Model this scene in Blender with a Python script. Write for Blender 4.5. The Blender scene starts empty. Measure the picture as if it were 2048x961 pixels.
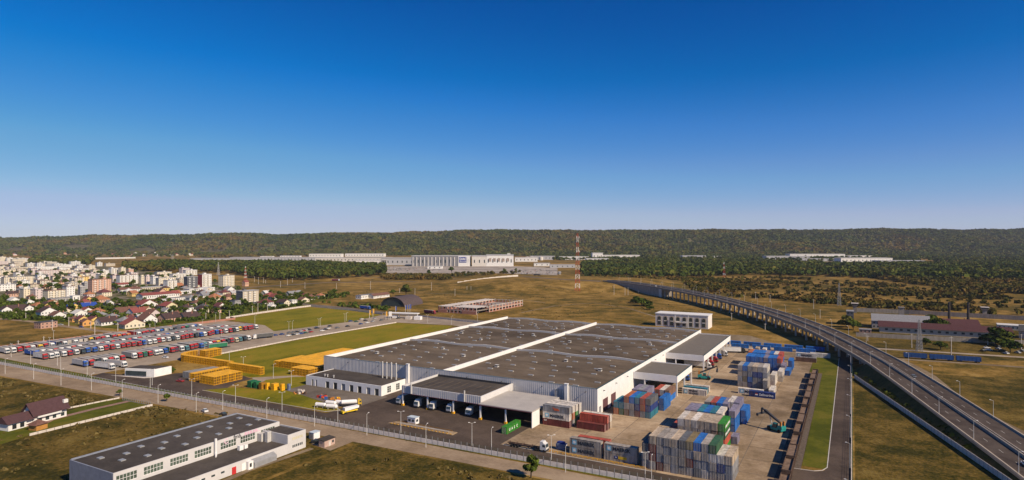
import bpy, math, random
import numpy as np
from mathutils import Vector
from mathutils.geometry import tessellate_polygon
R = random.Random(11)
NR = np.random.RandomState(5)
sc = bpy.context.scene
COL = sc.collection
# ------------------------------------------------------------------ camera
CAMH, FOC, HZ, CX = 78.0, 1236.0, 485.0, 1024.0        # metres, pixels on a 2048 wide frame
YAW = math.atan2(1236, 2248)
CY, SY = math.cos(YAW), math.sin(YAW)
cam = bpy.data.objects.new('camera', bpy.data.cameras.new('camera'))
COL.objects.link(cam); sc.camera = cam
cam.location = (0, 0, CAMH)
cam.rotation_euler = (math.radians(90) + math.atan((HZ - 480.5) / FOC), 0, YAW)
cam.data.sensor_width = 36.0
cam.data.lens = 36.0 * FOC / 2048.0
cam.data.clip_start = 1.0; cam.data.clip_end = 40000.0
# ------------------------------------------------------------------ sky, sun, exposure
SUN_EL, SUN_AZ = math.radians(37), math.radians(-10)      # azimuth measured from +x towards +y
w = bpy.data.worlds.new('World'); sc.world = w; w.use_nodes = True
nt = w.node_tree
bg = nt.nodes['Background']
sky = nt.nodes.new('ShaderNodeTexSky'); sky.sky_type = 'NISHITA'; sky.sun_disc = False
sky.sun_elevation = SUN_EL; sky.sun_rotation = math.radians(90) - SUN_AZ
sky.altitude = 3000; sky.air_density = 1.0; sky.dust_density = 1.0; sky.ozone_density = 6.0
SKY_STRENGTH = 0.085
def vscale(k):
    n = nt.nodes.new('ShaderNodeVectorMath'); n.operation = 'SCALE'; n.inputs['Scale'].default_value = k; return n
s1 = vscale(SKY_STRENGTH); s2 = vscale(0.88 / SKY_STRENGTH)           # the whole sky graded by one film curve
crv = nt.nodes.new('ShaderNodeRGBCurve')
def film(c, pts):
    c.points[0].location = pts[0]; c.points[1].location = pts[-1]
    for p in pts[1:-1]: c.points.new(*p)
    for p in c.points: p.handle_type = 'VECTOR'
film(crv.mapping.curves[0], [(0, 0), (0.008, 0.002), (0.02, 0.045), (0.05, 0.13), (0.2, 0.37), (0.34, 0.45), (1, 0.75)])
film(crv.mapping.curves[1], [(0, 0), (0.084, 0.086), (0.156, 0.215), (0.26, 0.36), (0.44, 0.495), (0.6, 0.535), (1, 0.75)])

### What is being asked
Say how many lines in this listing hold the string "scene", giving the count and nothing more.

### Correct answer
2